Manaea was gifted a three-run lead thanks to RBI doubles from Jed Lowrie and Stephen Piscotty and Marcus Semien‘s solo shot off of Chris Sale in the fifth inning. While the Red Sox managed to draw two walks off of Manaea, they didn’t come anywhere close to plating a run. Andrew Benintendi tried to break up the no-no in the sixth inning with an infield hit down the first base line, but strayed out of bounds and later saw his hit reversed on a call of batter interference.

Entering the ninth inning, the 26-year-old lefty was sitting at just 95 pitches through eight frames of no-hit ball. He quickly deposed Blake Swihart and Mookie Betts with a groundout and fly out, then walked Benintendi on seven pitches. Any threat the Red Sox might have posed was soon eliminated, however, as Hanley Ramirez ground into a force out to complete the no-hitter.

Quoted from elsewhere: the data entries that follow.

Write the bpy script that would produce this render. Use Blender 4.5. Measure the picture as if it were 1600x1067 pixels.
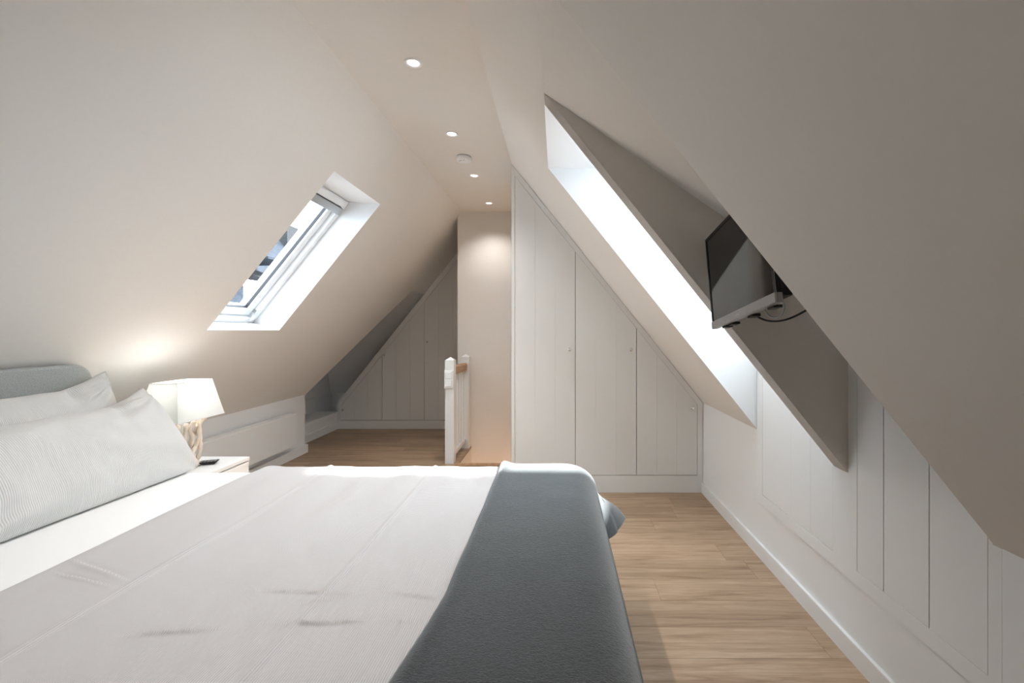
import bpy, bmesh, math, random
from mathutils import Vector, Matrix, noise
from mathutils.geometry import tessellate_polygon

for o in list(bpy.data.objects):
    bpy.data.objects.remove(o)
scn = bpy.context.scene
COL = scn.collection
random.seed(7)

# ------------------------------------------------------------------ camera, sky, sun, exposure
cam_d = bpy.data.cameras.new('camera')
cam_d.sensor_width = 36.0
cam_d.lens = 15.75
cam_d.shift_x = -72 / 1600
cam_d.shift_y = -16.5 / 1600
cam_d.clip_start = 0.02
cam = bpy.data.objects.new('camera', cam_d)
cam.location = (0, 0, 1.2)
cam.rotation_euler = (math.pi / 2, 0, 0)
COL.objects.link(cam)
scn.camera = cam

SKY = 7.6
world = bpy.data.worlds.new('World')
scn.world = world
world.use_nodes = True
wn = world.node_tree.nodes
wl = world.node_tree.links
bgn = wn['Background']
bgn.inputs['Strength'].default_value = SKY
tc = wn.new('ShaderNodeTexCoord')
nz = wn.new('ShaderNodeTexNoise')
nz.inputs['Scale'].default_value = 2.2
nz.inputs['Detail'].default_value = 5
rmp = wn.new('ShaderNodeValToRGB')
rmp.color_ramp.elements[0].position = 0.35
rmp.color_ramp.elements[0].color = (0.68, 0.83, 1.0, 1)
rmp.color_ramp.elements[1].position = 0.62
rmp.color_ramp.elements[1].color = (0.90, 0.955, 1.0, 1)
wl.new(tc.outputs['Generated'], nz.inputs['Vector'])
wl.new(nz.outputs['Fac'], rmp.inputs['Fac'])
wl.new(rmp.outputs['Color'], bgn.inputs['Color'])

sun_d = bpy.data.lights.new('sun', 'SUN')
sun_d.energy = 26.0
sun_d.angle = math.radians(4)
sun_d.color = (1.0, 0.98, 0.95)
sun = bpy.data.objects.new('sun', sun_d)
sun.rotation_euler = Vector((-0.72, 0.05, -0.72)).to_track_quat('-Z', 'Y').to_euler()
sun.location = (6, 0, 8)
COL.objects.link(sun)

scn.view_settings.view_transform = 'Standard'
scn.view_settings.look = 'None'
scn.view_settings.exposure = 0.62
scn.view_settings.gamma = 1.0
scn.view_settings.use_curve_mapping = False

SPOT_POWER = 23.0
LAMP_POWER = 1.0
STAIR_POWER = 8.0

# ------------------------------------------------------------------ helpers
def new_mat(name, color, rough=0.6, metallic=0.0, spec=0.5):
    m = bpy.data.materials.new(name)
    m.use_nodes = True
    b = m.node_tree.nodes['Principled BSDF']
    b.inputs['Base Color'].default_value = (*color, 1)
    b.inputs['Roughness'].default_value = rough
    b.inputs['Metallic'].default_value = metallic
    b.inputs['Specular IOR Level'].default_value = spec
    return m

def nodes(m):
    return m.node_tree.nodes, m.node_tree.links, m.node_tree.nodes['Principled BSDF']

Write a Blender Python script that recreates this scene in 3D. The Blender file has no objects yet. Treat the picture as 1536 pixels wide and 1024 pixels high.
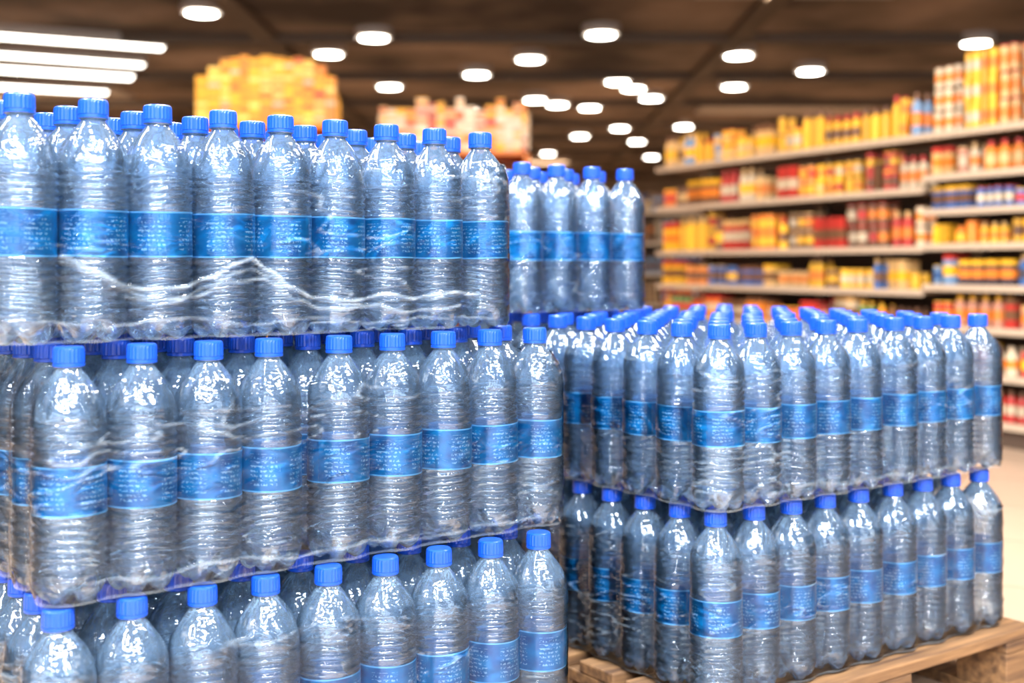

Manaea is the first A’s pitcher to toss a no-no since Dallas Braden’s perfect game against the Rays eight years ago. The last time the Red Sox were on the losing end of a no-hitter was also against an AL West rival, when the Mariners’ Chris Bosio clinched a 2-0 no-no on April 22, 1993. Manaea’s feat is even more outstanding given how dominant the Red Sox have looked this season: prior to Saturday’s defeat, they boasted a 17-2 record and had yet to be shut out during the regular season.